Harleysville Group’s nine-month earnings were reduced by an additional $20 million pretax, or $0.43 per share after tax, due to a first quarter workers compensation reserve adjustment. In light of the higher-than-expected development in prior accident years, the company raised its loss estimates for the 2003 accident year, which also impacted the company’s third quarter and nine-month results.
The third quarter results also reflect claims costs of $9.4 million pretax, or $0.20 per share after tax, from Hurricane Isabel in September. In the first nine months of 2003, Harleysville Group’s property catastrophe losses were $17.7 million pretax, or $0.38 per share after tax. That compares to property catastrophe losses of $3.9 million pretax, or $0.08 per share after tax, for the first nine months of 2002.
Harleysville Group’s overall statutory combined ratio* was 137.2 percent in the third quarter of 2003, compared to 101.7 percent in the third quarter of 2002. For the nine months, the statutory combined ratio was 119.4 percent in 2003, versus 101.9 percent in 2002. Reserve development added 26.4 points and 12.5 points to the 2003 third quarter and nine-month statutory combined ratios, respectively. In addition, property catastrophe losses added 5.0 points and 2.9 points to the 2003 third quarter and nine-month statutory combined ratios, respectively. In 2002, catastrophe losses amounted to 0.3 points and 0.7 points for the third quarter and nine months, respectively.

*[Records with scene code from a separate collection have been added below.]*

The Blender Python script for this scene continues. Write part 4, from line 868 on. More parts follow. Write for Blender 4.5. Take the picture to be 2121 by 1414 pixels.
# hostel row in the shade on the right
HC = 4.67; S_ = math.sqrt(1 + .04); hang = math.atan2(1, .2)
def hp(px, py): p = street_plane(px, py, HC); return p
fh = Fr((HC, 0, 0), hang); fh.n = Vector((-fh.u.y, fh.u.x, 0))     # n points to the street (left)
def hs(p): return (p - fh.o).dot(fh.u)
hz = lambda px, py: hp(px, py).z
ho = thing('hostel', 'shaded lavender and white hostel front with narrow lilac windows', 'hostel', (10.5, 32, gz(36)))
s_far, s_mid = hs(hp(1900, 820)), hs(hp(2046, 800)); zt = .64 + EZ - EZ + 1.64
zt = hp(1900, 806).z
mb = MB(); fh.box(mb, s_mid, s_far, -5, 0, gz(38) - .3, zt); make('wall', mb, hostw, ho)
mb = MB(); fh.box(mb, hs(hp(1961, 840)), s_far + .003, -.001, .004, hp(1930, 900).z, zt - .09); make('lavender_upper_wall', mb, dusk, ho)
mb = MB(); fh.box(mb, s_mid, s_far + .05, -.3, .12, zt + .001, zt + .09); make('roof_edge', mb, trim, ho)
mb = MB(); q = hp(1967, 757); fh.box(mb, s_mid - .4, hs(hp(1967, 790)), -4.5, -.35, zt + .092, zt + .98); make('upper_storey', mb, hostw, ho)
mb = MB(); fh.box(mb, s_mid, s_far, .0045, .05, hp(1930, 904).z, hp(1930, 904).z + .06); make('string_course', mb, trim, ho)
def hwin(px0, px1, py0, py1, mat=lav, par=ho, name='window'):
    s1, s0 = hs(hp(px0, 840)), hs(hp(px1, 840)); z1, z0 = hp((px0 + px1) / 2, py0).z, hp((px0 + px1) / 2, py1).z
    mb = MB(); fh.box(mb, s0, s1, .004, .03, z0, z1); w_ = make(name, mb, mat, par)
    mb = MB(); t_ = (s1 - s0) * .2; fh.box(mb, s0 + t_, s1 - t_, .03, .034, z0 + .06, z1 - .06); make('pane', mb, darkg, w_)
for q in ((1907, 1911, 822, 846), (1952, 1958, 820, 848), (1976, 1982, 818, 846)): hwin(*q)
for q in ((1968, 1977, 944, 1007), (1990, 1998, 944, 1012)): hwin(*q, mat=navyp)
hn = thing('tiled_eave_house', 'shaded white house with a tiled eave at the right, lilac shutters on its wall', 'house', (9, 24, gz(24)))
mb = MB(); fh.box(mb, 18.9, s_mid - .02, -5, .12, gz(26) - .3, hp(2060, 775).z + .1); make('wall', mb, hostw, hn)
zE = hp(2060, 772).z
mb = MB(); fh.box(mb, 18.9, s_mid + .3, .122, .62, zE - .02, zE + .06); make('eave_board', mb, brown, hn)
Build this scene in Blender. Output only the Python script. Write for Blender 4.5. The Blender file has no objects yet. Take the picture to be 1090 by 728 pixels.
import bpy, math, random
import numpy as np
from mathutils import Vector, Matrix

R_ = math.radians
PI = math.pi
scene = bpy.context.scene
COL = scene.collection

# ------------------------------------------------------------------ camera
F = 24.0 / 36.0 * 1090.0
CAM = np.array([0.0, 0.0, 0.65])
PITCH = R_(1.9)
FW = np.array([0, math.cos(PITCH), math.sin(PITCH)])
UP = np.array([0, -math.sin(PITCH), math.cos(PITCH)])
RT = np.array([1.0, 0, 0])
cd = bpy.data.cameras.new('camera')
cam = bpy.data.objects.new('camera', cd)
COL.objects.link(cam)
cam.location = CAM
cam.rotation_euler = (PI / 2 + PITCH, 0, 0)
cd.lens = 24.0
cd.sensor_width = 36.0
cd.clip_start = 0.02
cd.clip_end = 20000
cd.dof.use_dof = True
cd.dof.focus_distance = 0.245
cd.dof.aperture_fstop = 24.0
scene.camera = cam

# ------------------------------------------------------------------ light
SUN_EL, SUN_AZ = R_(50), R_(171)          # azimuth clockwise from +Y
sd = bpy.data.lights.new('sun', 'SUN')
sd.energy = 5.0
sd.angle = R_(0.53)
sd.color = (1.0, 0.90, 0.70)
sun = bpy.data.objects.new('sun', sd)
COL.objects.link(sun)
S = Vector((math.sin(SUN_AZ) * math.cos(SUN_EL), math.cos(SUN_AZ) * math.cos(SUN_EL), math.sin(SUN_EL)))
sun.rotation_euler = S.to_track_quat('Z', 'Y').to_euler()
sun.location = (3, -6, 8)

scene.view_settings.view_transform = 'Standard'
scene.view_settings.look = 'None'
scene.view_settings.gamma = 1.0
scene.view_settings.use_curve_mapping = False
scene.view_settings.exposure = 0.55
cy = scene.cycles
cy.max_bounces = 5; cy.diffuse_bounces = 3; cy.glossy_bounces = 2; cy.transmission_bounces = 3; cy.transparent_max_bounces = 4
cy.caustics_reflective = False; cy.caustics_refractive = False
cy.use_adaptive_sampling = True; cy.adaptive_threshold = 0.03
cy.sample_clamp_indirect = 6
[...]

Third quarter net written premiums rose 2 percent to $208.1 million in 2003, while net written premiums through nine months increased by 6 percent to $645.9 million in 2003.
Pretax investment income was virtually unchanged in the third quarter and through nine months at $21.6 million and $64.7 million, respectively. After- tax investment income rose 1 percent in both the third quarter and the year to date at $16.7 million and $49.8 million, respectively. Operating cash flow for the nine months was $113.3 million, or $39.0 million higher than the prior year’s nine months.
Commercial lines
Net written premiums climbed 5 percent to $159.1 million in the third quarter of 2003 and 10 percent to $502.5 million during the first nine months of this year. The increase in written premiums is primarily due to higher pricing. The commercial lines statutory combined ratio was 140.1 percent in the third quarter of 2003, versus 100.0 percent in the third quarter of 2002. For the nine months, the statutory combined ratio was 119.0 percent in 2003, compared to 99.9 percent in 2002. In 2003, the third quarter reserve development added 31.2 points to the quarter’s commercial lines statutory combined ratio, while reserve development added 15.1 points to the nine-month commercial lines statutory combined ratio.
Personal lines
Harleysville Group’s personal lines statutory combined ratio was 127.3 percent in the third quarter of 2003, versus 106.4 percent during the third quarter of 2002. For the nine months, the statutory combined ratio was 120.7 percent in 2003, compared to 106.7 percent in 2002. In 2003, reserve development added 9.7 points to the third quarter personal lines statutory combined ratio and 4.7 points to the nine-month personal lines statutory combined ratio. The higher catastrophe losses also contributed to the higher statutory combined ratio. Net written premiums declined 9 percent to $49.0 million in the third quarter of 2003 and were down 5 percent to $143.4 million during the first nine months of this year.
Outlook
“Our strong balance sheet, productive partnerships with our agents and focused strategy position us as one of the country’s premier regional insurance companies and enable us to succeed in the marketplace,” stated M. Lee Patkus, Harleysville Group’s president and chief operating officer. “We see plenty of opportunity in front of us. We’re confident that with better and more consistent execution we can produce the superior results our shareholders expect.”